THE TOP OF EACH RIPPLE
Manuel Solano
DCA until 20 November
The DCA publicity for Manuel Solano’s exhibition announces that their work ‘recalls and celebrates childhood moments impacted by formative influences like family, friendships, cinema, television and pop music’.
The gallery space utilises the contemporary white cube concept of display, (sanitized white walls, a spacious plan and a minimal bench allocation), and this also applies The Top Of Each Ripple. In such a space, each work is given ample room for undistracted observation and elevated by the context; yet the overwhelming expanse of white walls, may be also depriving the colours of the paintings to standout, negatively impacting the exhibition’s soft and nostalgic thematic.

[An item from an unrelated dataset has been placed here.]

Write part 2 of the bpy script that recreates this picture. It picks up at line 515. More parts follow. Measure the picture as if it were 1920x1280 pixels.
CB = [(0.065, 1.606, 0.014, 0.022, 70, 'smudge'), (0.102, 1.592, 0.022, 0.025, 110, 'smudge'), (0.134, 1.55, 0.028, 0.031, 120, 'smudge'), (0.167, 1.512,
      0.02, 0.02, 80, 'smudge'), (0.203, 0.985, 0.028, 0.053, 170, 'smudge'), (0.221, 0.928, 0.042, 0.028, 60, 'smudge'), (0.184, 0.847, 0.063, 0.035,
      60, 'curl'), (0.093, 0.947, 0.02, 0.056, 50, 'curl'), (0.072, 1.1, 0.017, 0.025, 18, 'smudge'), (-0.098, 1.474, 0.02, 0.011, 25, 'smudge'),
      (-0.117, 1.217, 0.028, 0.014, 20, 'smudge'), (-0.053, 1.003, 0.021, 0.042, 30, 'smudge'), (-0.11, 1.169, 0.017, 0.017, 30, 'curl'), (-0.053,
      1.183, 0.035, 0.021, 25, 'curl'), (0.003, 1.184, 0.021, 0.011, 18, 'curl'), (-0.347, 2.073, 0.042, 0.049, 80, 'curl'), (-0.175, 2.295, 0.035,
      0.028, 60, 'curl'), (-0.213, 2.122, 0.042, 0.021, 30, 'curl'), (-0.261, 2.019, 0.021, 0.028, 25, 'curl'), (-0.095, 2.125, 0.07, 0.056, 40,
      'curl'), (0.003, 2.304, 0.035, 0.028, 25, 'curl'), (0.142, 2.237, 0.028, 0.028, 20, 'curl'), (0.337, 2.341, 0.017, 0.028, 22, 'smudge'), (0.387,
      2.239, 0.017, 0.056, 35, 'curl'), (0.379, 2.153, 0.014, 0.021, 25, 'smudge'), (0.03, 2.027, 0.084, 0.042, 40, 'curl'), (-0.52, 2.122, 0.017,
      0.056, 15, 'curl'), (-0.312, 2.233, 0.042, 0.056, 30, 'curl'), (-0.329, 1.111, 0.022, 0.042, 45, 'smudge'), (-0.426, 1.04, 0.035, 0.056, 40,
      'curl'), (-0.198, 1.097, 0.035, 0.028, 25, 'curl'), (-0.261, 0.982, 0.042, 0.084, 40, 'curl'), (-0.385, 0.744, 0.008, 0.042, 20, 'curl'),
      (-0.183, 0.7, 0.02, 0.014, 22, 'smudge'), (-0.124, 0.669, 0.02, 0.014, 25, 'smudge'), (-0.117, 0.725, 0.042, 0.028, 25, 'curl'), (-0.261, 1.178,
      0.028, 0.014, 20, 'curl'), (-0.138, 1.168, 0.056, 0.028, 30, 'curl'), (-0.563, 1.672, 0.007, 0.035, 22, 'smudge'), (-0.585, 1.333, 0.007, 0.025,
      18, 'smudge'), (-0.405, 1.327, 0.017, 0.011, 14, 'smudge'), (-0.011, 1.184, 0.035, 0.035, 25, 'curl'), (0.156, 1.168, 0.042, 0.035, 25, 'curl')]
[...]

As you approach the entrance, the intensity of the natural light from the ceiling windows illuminates the first gallery. On the left, two similar copies of the same scene are hung together: a dinosaur on a field with a crude depiction of a humanlike figure, a light blue sky in the background, all fingerpainted using acrylics. At first glance, Triceratops evokes infant imagery, the result of the primordial technique and style from the same visual language of the primary yellow-rayed sun, flat grey clouds, and green grass lines. This 2014 work from the series Blind Transgender with AIDS, is only one of the eleven paintings curated in the show, all produced after the artist’s loss of sight and supported by three film installations.
I usually rather experience an exhibition wanting to know very little biographical information about the artist or of the subject matter displayed as I feel that such contextual information can get in the way of one’s instinctive perception of the work of art. In this instance, however, acknowledging the artist’s disability empowers the pictures for questions on the purpose of art and curiosity of technique arise as I walk along the images.

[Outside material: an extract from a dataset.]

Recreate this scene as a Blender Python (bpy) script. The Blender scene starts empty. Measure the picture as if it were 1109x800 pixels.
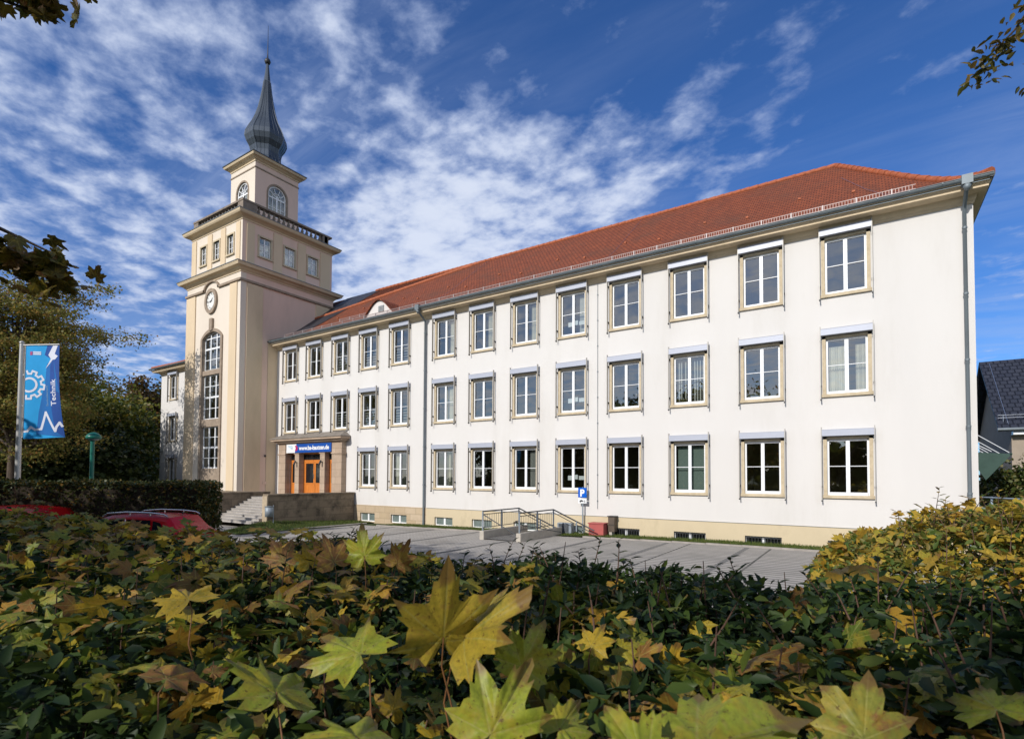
import bpy, math, random
import numpy as np
from mathutils import Vector, Matrix
from mathutils.geometry import tessellate_polygon
random.seed(7)
RAD = math.radians
H = 2.6                      # eye height above the lowest ground; all z below are relative to the eye, H is added when built
S = bpy.context.scene
COL = S.collection

# ------------------------------------------------------------------ camera
cam_d = bpy.data.cameras.new("camera"); cam = bpy.data.objects.new("camera", cam_d); COL.objects.link(cam)
Rv = (0.8341384592890159, 0.5515280407970137, 0.005463602250765972)
Uv = (0.011794011378034932, -0.027739220893829707, 0.9995456152271481)
Fv = (-0.5514289909231846, 0.8336950016875542, 0.02964307896672208)
M = Matrix(((Rv[0], Uv[0], -Fv[0], 0), (Rv[1], Uv[1], -Fv[1], 0), (Rv[2], Uv[2], -Fv[2], H), (0, 0, 0, 1)))
cam.matrix_world = M
cam_d.sensor_width = 36; cam_d.lens = 36*576.42/1109
cam_d.shift_y = (499.87-400)/1109
cam_d.clip_start = 0.05; cam_d.clip_end = 20000
cam_d.dof.use_dof = True; cam_d.dof.focus_distance = 14; cam_d.dof.aperture_fstop = 8.0
S.camera = cam

# ------------------------------------------------------------------ light
SUN_A, SUN_EL = 5.0, 31.0     # degrees left of the facade normal (behind the camera), elevation
sun_d = bpy.data.lights.new("sun", 'SUN'); sun = bpy.data.objects.new("sun", sun_d); COL.objects.link(sun)
sun_d.energy = 3.9; sun_d.angle = RAD(0.53); sun_d.color = (1.0, 0.955, 0.885)
tosun = Vector((-math.sin(RAD(SUN_A))*math.cos(RAD(SUN_EL)), -math.cos(RAD(SUN_A))*math.cos(RAD(SUN_EL)), math.sin(RAD(SUN_EL))))
sun.rotation_euler = tosun.to_track_quat('Z', 'Y').to_euler()
sun.location = (0, -30, 40)

W = bpy.data.worlds.new("World"); S.world = W; W.use_nodes = True
nt = W.node_tree; nt.nodes.clear()
def nd(nt, typ, props=None, **ins):
    n = nt.nodes.new(typ)
    for k, v in (props or {}).items(): setattr(n, k, v)
    for k, v in ins.items():
        key = k.replace('__', ' ')
        if key.startswith('i') and key[1:].isdigit(): sock = n.inputs[int(key[1:])]
        else: sock = n.inputs[key]
        if isinstance(v, bpy.types.NodeSocket): nt.links.new(v, sock)
        else: sock.default_value = v
    return n
def mth(nt, op, a, b=0.0, c=0.0, clamp=False):
    n = nd(nt, 'ShaderNodeMath', dict(operation=op, use_clamp=clamp), i0=a, i1=b)
    if op in ('MULTIPLY_ADD',):
        if isinstance(c, bpy.types.NodeSocket): nt.links.new(c, n.inputs[2])
        else: n.inputs[2].default_value = c
    return n.outputs[0]
def mixc(nt, fac, a, b, blend='MIX'):
    n = nt.nodes.new('ShaderNodeMix'); n.data_type = 'RGBA'; n.blend_type = blend
    for i, v in ((0, fac), (6, a), (7, b)):
        if isinstance(v, bpy.types.NodeSocket): nt.links.new(v, n.inputs[i])
        else: n.inputs[i].default_value = v if i == 0 else (tuple(v)+(1,))[:4]
    return n.outputs[2]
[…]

El Chapoteadero, the other painting in the room, is technically different from Triceratops: stapled to the walls, a large-scale canvas sits slightly loose and shows a more clearly depicted scene where a young boy plays with dinosaur shaped toys in a swimming pool. Here are the geometrical waves of loud blues, innocent rigid lines in this depiction of a candid scene; the figure is beautifully lost in the expanse of the refreshingly blue painted waters which captivate.

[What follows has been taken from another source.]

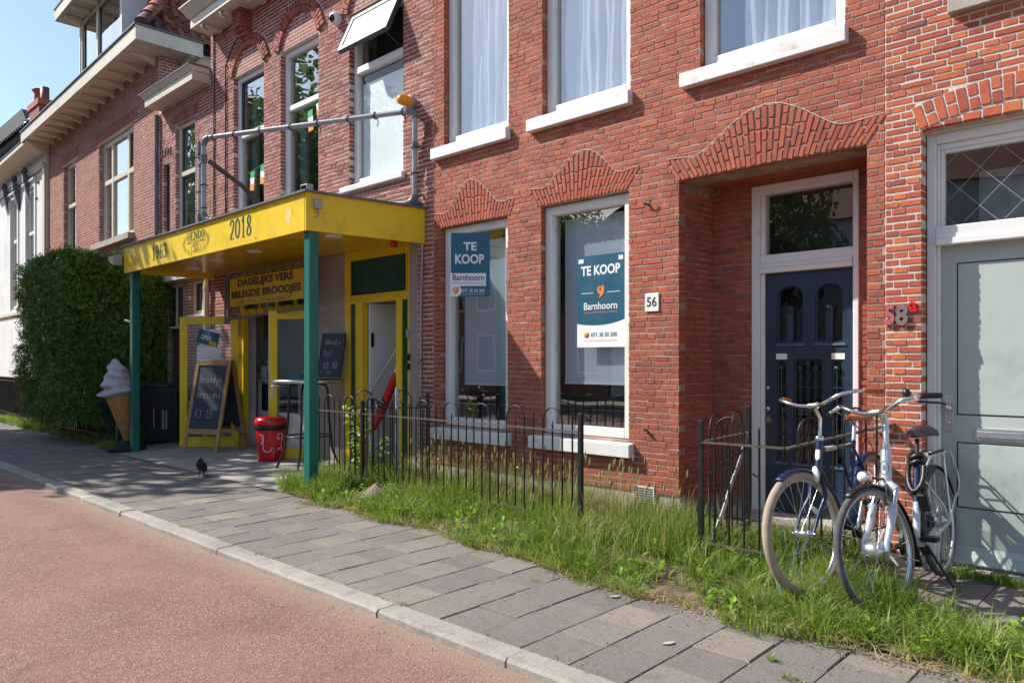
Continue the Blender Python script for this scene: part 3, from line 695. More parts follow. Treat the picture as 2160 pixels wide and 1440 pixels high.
# front door in the niche
yd=D+.6
mb=MB(); a0,a1,_,a3=DF
mb.box(a0,a0+.075,yd-.02,yd+.10,.05,a3).box(a1-.045,a1,yd-.02,yd+.10,.05,a3).box(a0+.075,a1-.045,yd-.02,yd+.10,a3-.08,a3)
mb.box(a0+.075,a1-.045,yd-.03,yd+.09,2.17,2.25).box(a0+.075,a1-.045,yd-.012,yd+.09,2.25,2.33).box(a0+.075,a1-.045,yd-.04,yd+.0,2.215,2.232)
mb.box(a0+.075,a0+.11,yd+.0,yd+.10,.05,2.17).box(a0+.075,a0+.115,yd+.0,yd+.1,2.33,a3-.08)
df=mb.build('door_frame',M['white'],h56,bevel=.006)
MB().box(a0+.1,a1-.04,yd+.03,yd+.036,2.32,a3-.07).build('pane',M['glass'],df)
MB().box(a0+.0,a1,yd+.35,yd+.4,2.1,3.0).build('dark_hall',M['dark_in'],h56)
X0,X1=a0+.112,a1-.047; Zb,Zt=.12,2.168; Wd=X1-X0
def arch(x0,x1,z0,z1,rise,n=8):
    p=[(x0,z0),(x1,z0),(x1,z1-rise)]
    for i in range(1,n): a=PI*i/n; p.append(((x0+x1)/2+(x1-x0)/2*cos(a),z1-rise+rise*sin(a)))
    return p+[(x0,z1-rise)]
ap=[(X0+.10,X0+.335,1.56,2.05),(X0+.425,X0+.66,1.56,2.05)]
lo=[(X0+.10,X0+.19,.55,1.43),(X0+.245,X0+.50,.55,1.43),(X0+.56,X0+.65,.55,1.43)]
mb=MB(); ys,ye=yd+.02,yd+.06
xs=[X0,ap[0][0],ap[0][1],ap[1][0],ap[1][1],X1]
for i in (0,2,4): mb.box(xs[i],xs[i+1],ys,ye,1.56,2.05)
mb.box(X0,X1,ys,ye,2.05,Zt).box(X0,X1,ys,ye,1.43,1.56).box(X0,X1,ys,ye,Zb,.55)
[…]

The room is completed by a video work, played on a cube monitor. La Patita, a collection of colour-saturated video documents the artist’s childhood at home, at school performances, and so on, of a 80s-90s childhood. Viewed together with the audio available on earphones adds an extra dimension to this endearing melancholic vision. These exhibits show the innocence of the artist as a child; their simplicity and naïve frankness is clear in their adaptive artistic practice.
The first gallery sets a kindred tone and plays as an ‘amuse-bouche’ to the main gallery’s narrative. The latter is a much larger, spacious room, a touch sterile perhaps, and filled with just enough paintings of different scales to make you want to explore. Connecting the two galleries is a small dark grey room which projects a powerful, visceral contrast in subject; here the viewer is confronted with a large projection of the fifteen minutes video Masculina, subverting the initial experience in an instant. No more innocent child visions but instead, we see a raw portrait performance: adult Manuel flirts with us, sexual androgenous visions, exposing close ups of scars. ‘Who is gonna drive you home tonight?’, the voiceless tune reinforces the simile between Solano’s moving image, 80s pop video and American street life.
Overall, The Top Of Each Ripple offers intimate studies of the artist’s memories and affections, with tones and palette that provide a very primordial and innocent approach to their subjects. Without any curational information, some of the pictorial work might be easily lost as a school project. But the context reminds us of the difficulty of production, Solano is a blind artist, and with this knowledge the work on display is an intriguing and extraordinary insight into a visual artist who never gave up despite losing their vision.
The video work contrasts the painterly work, making you wish for more, as it stares back out at you, present in time, a silent confrontation.
As I exit towards the lively chat of the downstairs busy areas, I leave the quietness and haunting desolation of the art displayed, thinking how refreshing the painted water was, reminiscent of Hockney.